Dans une ambiance de guerre et de tensions internationales, la 10e Conférence d’examen (RevCon) du Traité de non-prolifération nucléaire (TNP) entame ses dernières heures. La possibilité ce vendredi 26 août de l’adoption d’un document final, après un mois de négociations, semble très complexe ! Pourtant, cela représenterait un renforcement de la sécurité internationale.
Les États ont donc jusqu’à vendredi 26 août 18 h (de New York), pour adopter un document final, qui manifesterait le succès de cette conférence et redonnerait un peu de force à ce régime juridique. Cependant, comme les RevCon précédentes ont pu le souligner (notamment en 1995, en 2000 et en 2010), les mesures acceptées (obligations de désarmer, diminution de la centralité de la dissuasion, réduction du rôle des armes nucléaires dans les doctrines de sécurité…) ne furent jamais réalisées par les États dotés de l’arme nucléaire (États-Unis, Russie, Chine, France et Royaume-Uni). Par exemple, la France agit totalement à rebours en poursuivant la modernisation et le renouvellement complet de ses deux composantes nucléaires.

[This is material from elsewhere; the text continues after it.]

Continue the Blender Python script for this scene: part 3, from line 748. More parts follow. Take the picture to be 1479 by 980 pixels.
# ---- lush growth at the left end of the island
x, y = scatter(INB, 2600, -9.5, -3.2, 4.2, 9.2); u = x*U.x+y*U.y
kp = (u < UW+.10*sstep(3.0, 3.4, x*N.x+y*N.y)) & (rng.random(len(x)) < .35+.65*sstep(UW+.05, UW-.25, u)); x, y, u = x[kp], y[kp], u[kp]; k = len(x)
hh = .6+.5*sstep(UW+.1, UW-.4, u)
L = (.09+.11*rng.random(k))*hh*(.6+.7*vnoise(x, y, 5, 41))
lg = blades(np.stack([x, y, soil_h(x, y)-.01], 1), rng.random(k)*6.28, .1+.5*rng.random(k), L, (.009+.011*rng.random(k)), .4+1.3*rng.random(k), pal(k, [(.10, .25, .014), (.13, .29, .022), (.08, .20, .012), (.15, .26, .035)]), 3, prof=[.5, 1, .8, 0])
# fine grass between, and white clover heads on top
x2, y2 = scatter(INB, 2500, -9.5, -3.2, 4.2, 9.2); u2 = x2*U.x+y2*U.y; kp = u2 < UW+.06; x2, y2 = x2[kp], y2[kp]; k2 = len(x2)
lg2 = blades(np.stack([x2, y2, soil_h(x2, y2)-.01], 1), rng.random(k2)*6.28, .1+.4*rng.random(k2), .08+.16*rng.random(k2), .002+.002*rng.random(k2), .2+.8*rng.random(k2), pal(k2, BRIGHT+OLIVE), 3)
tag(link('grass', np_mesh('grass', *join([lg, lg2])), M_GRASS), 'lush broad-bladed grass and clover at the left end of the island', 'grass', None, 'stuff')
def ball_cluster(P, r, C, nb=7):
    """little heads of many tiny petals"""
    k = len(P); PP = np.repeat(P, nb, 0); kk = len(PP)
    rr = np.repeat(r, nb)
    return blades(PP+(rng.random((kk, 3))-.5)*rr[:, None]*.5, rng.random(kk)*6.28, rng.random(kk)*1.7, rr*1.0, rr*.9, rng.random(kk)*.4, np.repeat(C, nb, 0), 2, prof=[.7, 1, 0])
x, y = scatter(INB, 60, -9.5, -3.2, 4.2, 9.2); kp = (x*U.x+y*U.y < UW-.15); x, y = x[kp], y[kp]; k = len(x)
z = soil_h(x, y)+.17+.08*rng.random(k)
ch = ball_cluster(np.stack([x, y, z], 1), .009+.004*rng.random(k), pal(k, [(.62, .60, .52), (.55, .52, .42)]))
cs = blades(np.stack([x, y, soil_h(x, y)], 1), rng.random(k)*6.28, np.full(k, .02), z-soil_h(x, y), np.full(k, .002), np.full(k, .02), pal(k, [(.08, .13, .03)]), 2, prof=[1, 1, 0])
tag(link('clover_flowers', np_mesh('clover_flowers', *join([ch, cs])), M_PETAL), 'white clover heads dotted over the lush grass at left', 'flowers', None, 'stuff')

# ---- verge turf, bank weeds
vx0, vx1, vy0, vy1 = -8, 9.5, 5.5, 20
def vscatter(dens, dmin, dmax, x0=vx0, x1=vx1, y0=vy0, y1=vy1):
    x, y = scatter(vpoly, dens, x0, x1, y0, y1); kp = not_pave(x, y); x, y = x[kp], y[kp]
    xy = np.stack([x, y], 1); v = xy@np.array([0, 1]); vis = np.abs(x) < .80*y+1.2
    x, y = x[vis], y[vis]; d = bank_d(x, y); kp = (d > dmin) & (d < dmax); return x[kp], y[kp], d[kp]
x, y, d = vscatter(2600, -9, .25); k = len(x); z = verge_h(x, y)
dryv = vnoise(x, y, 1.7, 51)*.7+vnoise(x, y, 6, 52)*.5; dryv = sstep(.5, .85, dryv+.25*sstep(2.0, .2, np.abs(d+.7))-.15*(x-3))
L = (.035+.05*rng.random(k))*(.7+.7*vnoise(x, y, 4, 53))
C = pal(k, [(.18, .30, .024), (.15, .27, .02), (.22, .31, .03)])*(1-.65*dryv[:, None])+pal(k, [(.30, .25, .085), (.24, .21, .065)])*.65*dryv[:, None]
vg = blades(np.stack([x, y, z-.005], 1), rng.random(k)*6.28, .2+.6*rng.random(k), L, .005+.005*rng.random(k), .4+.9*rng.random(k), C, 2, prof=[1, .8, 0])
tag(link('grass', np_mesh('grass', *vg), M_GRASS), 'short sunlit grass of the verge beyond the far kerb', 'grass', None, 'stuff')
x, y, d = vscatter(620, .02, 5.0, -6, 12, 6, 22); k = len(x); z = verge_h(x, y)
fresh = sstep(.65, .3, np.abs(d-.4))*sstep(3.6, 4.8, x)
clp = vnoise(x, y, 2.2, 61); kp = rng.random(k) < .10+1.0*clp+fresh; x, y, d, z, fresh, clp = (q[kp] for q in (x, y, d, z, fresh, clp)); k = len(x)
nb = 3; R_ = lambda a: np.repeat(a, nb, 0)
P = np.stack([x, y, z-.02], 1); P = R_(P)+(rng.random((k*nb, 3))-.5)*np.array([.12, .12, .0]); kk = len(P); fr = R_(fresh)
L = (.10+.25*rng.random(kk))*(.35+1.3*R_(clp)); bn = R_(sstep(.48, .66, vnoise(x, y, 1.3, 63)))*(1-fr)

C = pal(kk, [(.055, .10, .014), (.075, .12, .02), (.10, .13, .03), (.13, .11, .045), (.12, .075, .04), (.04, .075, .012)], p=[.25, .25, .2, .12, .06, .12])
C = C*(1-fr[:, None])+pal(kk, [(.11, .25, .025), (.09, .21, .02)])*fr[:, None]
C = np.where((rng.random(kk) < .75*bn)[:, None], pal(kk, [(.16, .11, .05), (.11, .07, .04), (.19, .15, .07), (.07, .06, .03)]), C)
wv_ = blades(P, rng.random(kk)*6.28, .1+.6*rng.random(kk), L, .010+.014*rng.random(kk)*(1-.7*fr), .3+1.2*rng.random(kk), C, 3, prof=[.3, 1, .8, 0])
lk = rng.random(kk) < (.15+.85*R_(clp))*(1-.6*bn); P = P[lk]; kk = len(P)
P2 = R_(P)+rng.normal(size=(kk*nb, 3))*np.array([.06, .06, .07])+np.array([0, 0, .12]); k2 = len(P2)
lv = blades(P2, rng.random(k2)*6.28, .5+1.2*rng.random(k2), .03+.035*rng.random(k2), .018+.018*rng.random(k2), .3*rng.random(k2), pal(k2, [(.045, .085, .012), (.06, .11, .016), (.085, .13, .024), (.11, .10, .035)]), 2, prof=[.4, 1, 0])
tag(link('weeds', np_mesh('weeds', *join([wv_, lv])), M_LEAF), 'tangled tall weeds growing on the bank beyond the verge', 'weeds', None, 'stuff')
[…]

Actuellement, le draft disponible contient des éléments que l’on peut qualifier de positifs sur les conséquences humanitaires des armes nucléaires ; mais ICAN France regrette que :
- Les différents engagements proposés sur le désarmement ne sont assortis d’aucun calendrier précis ; contrairement au Plan d’action de Vienne, acté lors de la première réunion du Traité sur l’interdiction des armes nucléaires (TIAN) ;
- Il n’y a aucune condamnation claire de toute menace d’utilisation d’armes nucléaires, implicites ou explicites. Une absence en raison, d’une part, d’une Russie qui ne veut pas « s’autocritiquer » suite aux multiples menaces exercées par elle depuis son invasion de l’Ukraine (tant en 2014 qu’en 2022) et, d’autre part, le simple fait de développer une politique de dissuasion induit — pour toutes les puissances nucléaires — la mise en œuvre d’une menace d’emploi permanente ;
- S’il est indiqué que « la conférence reconnaît que le TIAN a été adopté le 7 juillet 2017 » et « reconnaît en outre son entrée en vigueur le 22 janvier 2021 » comme la tenue de sa première Réunion (Vienne, 22/24 juin 2022), le langage utilisé reste léger au vu de l’impact de ce nouveau traité dans le régime mondial de non-prolifération et sa complémentarité avec le TNP ;
- Le paragraphe sur la création d’une zone exempte d’armes nucléaires et d’autres armes de destruction massive au Moyen-Orient est extrêmement faible et ne laisse en rien présager une volonté d’agir dans ce sens par les États dotés d’armes nucléaires.
Les négociations vont encore se poursuivre ces deux derniers jours et donc tout est encore possible sur l’acceptation ou non d’un document final. Cependant, une réelle crainte fait à nouveau jour pour les États non dotés, comme pour ICAN France : que signifierait l’obtention d’un tel texte, si au cours des années qui suivent (comme ce fut le cas par le passé) les puissances nucléaires n’agissent pas en respectant leur engagement ? Cette réalité a déjà entamé la crédibilité du TNP, et il ne faudrait pas que cela se poursuive. Car si ce régime devait un jour faillir totalement, la faute n’en incomberait pas aux États non dotés d’armes nucléaires (qui soutiennent dans leur majorité le TIAN), mais bien aux États-Unis, à la Russie, à la Chine, à la France et au Royaume-Uni.